* **Exercise**
State how many lines of the listing below include the word "pixels". Give only the number.

* **Record extracts**
§
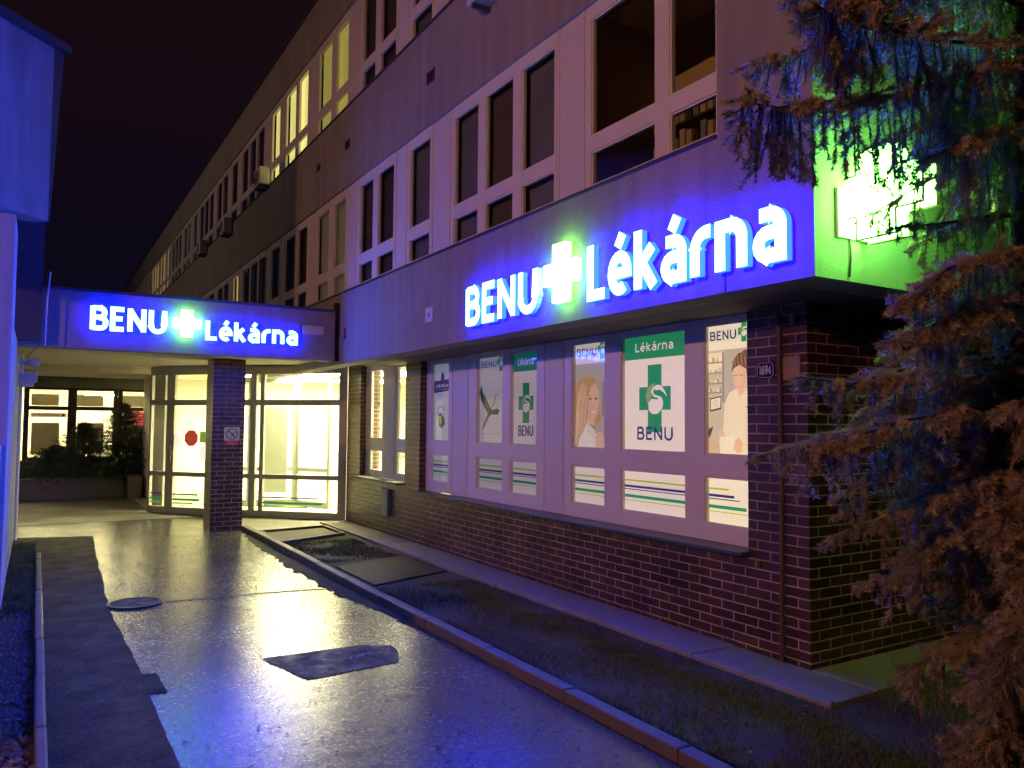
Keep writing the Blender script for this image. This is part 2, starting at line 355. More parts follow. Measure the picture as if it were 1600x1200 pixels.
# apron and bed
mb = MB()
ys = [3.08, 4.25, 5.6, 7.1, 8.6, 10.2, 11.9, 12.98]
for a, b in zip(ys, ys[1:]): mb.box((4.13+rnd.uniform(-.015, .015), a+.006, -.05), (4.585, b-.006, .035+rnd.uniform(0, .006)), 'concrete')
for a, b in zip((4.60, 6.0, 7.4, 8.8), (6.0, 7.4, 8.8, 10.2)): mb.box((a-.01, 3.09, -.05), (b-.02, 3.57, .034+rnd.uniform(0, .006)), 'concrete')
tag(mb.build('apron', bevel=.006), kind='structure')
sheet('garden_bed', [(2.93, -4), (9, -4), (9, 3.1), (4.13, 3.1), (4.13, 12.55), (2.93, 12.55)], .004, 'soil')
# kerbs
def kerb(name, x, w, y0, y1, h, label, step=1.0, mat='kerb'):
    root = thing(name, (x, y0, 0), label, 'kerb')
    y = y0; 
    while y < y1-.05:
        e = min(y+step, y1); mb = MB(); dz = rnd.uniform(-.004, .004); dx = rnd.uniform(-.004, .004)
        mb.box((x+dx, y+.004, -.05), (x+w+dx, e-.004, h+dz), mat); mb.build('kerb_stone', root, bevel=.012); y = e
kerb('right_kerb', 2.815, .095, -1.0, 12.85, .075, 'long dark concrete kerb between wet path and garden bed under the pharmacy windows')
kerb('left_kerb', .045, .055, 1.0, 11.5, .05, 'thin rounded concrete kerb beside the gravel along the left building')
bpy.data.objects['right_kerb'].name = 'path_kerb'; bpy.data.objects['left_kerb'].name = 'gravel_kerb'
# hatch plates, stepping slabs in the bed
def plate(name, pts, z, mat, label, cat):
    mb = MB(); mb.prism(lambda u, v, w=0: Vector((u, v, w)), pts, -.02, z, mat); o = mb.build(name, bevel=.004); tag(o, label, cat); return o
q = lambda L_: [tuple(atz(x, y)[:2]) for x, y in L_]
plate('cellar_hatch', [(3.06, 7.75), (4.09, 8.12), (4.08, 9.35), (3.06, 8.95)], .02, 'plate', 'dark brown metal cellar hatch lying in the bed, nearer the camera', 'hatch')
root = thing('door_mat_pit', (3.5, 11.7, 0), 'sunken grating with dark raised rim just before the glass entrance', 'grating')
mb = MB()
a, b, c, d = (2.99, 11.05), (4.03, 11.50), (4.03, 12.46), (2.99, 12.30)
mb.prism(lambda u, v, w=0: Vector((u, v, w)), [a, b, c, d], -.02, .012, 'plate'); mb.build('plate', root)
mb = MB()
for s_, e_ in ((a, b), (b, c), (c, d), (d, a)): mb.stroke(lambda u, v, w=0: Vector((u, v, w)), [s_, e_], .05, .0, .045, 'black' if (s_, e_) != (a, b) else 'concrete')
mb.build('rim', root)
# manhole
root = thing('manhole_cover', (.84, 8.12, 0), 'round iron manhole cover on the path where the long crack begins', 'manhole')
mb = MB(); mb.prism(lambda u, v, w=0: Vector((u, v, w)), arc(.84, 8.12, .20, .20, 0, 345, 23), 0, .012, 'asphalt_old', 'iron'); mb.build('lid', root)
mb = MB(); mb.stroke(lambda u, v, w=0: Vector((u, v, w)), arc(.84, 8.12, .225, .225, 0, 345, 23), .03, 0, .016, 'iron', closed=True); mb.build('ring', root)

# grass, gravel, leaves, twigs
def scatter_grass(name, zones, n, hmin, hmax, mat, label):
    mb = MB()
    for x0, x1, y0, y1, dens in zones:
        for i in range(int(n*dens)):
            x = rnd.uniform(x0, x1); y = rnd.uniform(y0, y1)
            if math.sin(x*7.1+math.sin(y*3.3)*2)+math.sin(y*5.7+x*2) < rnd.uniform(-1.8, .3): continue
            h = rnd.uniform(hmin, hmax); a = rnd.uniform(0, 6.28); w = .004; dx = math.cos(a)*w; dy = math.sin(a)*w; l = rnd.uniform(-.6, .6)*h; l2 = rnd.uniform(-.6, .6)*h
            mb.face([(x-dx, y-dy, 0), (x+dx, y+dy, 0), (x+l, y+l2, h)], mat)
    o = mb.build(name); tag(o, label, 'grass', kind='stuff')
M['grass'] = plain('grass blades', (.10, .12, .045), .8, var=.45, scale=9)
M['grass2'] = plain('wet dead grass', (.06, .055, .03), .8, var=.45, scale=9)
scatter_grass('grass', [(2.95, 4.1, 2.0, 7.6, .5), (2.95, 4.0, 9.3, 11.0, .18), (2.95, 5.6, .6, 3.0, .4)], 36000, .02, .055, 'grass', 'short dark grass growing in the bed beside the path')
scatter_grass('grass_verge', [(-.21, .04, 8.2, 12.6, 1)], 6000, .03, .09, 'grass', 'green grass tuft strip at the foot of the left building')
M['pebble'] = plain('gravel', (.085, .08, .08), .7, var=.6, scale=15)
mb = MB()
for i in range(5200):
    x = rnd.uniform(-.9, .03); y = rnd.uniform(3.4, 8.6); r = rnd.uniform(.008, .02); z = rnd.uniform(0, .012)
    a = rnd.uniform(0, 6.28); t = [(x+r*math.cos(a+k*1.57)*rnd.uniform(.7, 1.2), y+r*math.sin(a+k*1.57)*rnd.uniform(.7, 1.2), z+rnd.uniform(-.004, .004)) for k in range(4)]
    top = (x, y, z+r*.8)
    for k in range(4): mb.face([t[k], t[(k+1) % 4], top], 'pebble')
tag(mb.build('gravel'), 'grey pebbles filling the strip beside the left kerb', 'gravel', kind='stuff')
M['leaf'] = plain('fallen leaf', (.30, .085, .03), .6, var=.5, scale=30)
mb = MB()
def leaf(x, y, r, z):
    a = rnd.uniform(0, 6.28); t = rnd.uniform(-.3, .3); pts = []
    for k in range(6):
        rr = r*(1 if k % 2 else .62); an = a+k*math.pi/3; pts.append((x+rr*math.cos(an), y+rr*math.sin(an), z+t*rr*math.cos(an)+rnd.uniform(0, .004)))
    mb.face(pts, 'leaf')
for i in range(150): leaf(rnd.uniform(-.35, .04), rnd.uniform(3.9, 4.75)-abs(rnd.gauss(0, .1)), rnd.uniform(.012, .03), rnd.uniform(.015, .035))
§
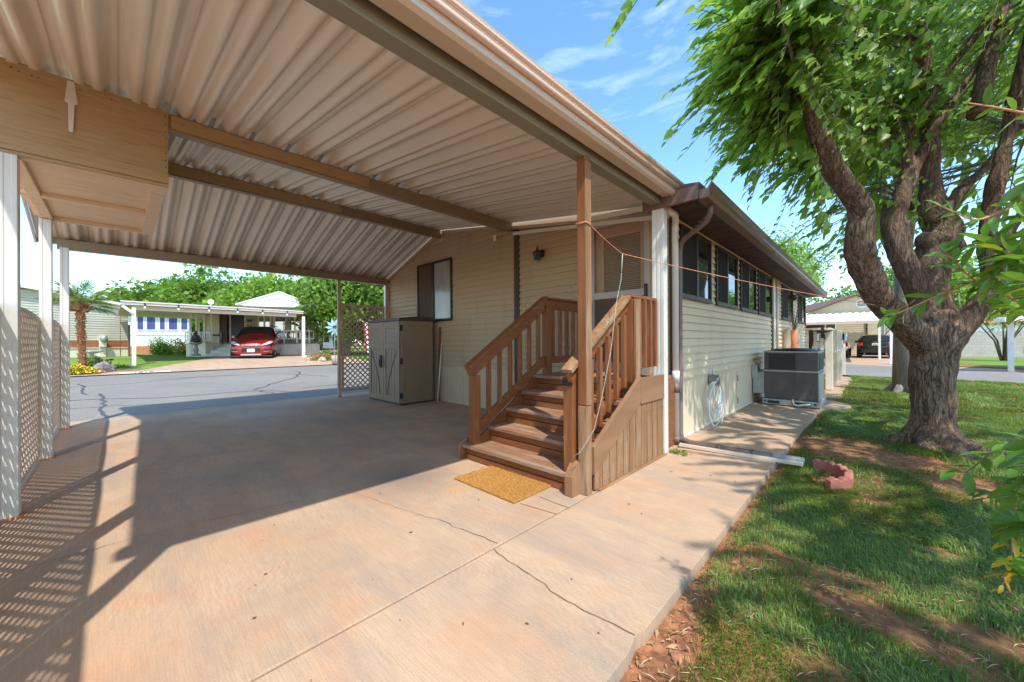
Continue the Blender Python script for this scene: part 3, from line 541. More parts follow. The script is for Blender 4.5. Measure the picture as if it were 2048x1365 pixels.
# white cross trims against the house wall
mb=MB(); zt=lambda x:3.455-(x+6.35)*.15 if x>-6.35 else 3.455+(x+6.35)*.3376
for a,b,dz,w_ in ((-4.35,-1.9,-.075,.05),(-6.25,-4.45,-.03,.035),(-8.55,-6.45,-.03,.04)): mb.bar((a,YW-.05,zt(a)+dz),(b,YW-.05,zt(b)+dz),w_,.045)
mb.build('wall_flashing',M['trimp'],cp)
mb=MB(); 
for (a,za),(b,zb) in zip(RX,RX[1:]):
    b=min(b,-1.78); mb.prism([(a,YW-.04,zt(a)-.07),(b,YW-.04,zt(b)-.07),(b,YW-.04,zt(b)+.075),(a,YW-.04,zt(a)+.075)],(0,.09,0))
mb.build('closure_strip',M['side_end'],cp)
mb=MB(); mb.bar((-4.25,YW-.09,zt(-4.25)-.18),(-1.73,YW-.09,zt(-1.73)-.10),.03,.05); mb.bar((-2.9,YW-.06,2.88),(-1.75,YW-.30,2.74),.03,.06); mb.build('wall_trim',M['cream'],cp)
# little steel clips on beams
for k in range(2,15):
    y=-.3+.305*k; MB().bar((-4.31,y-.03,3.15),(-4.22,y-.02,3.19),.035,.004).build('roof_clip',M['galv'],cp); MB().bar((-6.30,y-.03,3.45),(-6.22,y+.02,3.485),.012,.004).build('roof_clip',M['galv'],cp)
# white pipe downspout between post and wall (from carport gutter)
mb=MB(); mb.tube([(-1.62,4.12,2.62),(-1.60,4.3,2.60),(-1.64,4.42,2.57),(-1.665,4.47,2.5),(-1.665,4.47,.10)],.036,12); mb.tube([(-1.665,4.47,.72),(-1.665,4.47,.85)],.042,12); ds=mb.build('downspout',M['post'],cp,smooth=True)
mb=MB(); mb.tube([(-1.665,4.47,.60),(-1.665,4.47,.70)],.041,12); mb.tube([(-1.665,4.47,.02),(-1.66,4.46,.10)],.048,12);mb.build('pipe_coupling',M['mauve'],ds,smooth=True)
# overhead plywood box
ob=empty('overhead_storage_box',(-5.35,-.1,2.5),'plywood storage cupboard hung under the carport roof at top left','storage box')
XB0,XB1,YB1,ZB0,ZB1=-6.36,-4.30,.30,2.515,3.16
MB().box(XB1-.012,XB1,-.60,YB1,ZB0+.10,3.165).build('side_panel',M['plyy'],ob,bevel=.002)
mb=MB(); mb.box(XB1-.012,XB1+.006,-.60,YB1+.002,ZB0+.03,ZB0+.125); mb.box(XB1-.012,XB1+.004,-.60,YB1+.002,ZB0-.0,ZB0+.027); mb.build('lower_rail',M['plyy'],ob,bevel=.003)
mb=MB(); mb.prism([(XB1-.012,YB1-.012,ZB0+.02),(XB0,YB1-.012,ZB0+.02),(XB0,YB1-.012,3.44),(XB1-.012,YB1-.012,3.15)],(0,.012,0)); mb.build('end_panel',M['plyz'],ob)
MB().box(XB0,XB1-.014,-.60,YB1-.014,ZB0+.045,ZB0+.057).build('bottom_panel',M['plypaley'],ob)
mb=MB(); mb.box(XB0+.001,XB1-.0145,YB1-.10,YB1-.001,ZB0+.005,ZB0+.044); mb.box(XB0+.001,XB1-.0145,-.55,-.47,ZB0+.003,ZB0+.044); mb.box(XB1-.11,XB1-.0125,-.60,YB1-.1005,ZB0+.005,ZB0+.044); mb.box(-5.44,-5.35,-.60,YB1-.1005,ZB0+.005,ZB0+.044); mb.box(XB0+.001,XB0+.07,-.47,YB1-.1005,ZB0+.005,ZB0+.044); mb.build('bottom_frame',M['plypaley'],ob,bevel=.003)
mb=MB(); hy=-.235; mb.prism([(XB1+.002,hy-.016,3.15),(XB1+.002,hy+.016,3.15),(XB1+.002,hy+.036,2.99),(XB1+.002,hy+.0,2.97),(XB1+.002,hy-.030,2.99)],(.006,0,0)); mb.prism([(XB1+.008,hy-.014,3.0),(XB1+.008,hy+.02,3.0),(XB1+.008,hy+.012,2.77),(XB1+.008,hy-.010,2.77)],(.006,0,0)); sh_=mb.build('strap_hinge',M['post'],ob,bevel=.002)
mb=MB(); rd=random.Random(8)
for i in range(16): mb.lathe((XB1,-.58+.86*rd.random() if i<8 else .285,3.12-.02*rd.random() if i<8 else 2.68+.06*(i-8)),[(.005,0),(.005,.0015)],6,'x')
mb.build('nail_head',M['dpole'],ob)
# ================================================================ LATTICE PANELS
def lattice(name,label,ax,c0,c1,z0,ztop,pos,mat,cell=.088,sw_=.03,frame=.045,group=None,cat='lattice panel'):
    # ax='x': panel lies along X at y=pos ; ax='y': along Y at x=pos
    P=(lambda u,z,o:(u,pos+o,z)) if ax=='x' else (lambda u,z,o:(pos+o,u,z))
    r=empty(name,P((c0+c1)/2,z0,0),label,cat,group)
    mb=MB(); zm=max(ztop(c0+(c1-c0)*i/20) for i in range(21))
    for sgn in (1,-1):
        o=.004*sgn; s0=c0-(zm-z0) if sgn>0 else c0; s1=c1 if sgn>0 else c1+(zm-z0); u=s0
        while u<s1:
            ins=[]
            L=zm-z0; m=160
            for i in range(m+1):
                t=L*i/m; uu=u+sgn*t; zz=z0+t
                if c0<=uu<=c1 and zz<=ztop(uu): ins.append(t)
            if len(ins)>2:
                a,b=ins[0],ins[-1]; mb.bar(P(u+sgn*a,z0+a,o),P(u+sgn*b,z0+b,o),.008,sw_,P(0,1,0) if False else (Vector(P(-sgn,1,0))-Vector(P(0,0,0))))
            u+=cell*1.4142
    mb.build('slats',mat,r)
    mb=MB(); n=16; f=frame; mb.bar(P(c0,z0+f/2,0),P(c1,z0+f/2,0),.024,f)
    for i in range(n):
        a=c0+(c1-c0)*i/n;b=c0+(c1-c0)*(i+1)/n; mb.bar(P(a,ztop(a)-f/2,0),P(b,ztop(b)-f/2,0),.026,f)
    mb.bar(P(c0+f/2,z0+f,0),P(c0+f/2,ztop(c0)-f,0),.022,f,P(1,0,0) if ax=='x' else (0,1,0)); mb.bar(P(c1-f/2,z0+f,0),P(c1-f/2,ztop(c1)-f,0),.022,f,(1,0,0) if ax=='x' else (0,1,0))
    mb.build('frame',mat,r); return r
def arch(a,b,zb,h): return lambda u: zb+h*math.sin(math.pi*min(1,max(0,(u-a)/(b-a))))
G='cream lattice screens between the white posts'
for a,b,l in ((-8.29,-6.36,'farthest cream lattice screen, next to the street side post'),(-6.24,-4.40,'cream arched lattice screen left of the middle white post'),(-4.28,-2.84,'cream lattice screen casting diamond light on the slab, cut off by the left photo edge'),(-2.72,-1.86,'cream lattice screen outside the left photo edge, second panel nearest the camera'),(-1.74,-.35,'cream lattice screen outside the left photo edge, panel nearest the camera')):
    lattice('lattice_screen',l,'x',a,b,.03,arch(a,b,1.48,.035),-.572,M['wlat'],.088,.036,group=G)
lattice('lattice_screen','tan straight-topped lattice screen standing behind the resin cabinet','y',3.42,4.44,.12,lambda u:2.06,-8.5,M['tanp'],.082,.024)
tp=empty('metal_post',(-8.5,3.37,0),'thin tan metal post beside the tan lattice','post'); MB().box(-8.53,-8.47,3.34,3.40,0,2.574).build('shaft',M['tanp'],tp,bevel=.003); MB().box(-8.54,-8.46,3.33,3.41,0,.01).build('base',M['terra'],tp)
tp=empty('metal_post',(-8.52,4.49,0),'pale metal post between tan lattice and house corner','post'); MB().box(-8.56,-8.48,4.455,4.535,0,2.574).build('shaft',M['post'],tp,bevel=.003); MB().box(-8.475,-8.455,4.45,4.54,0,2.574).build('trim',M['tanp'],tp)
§
* **Written solution**
2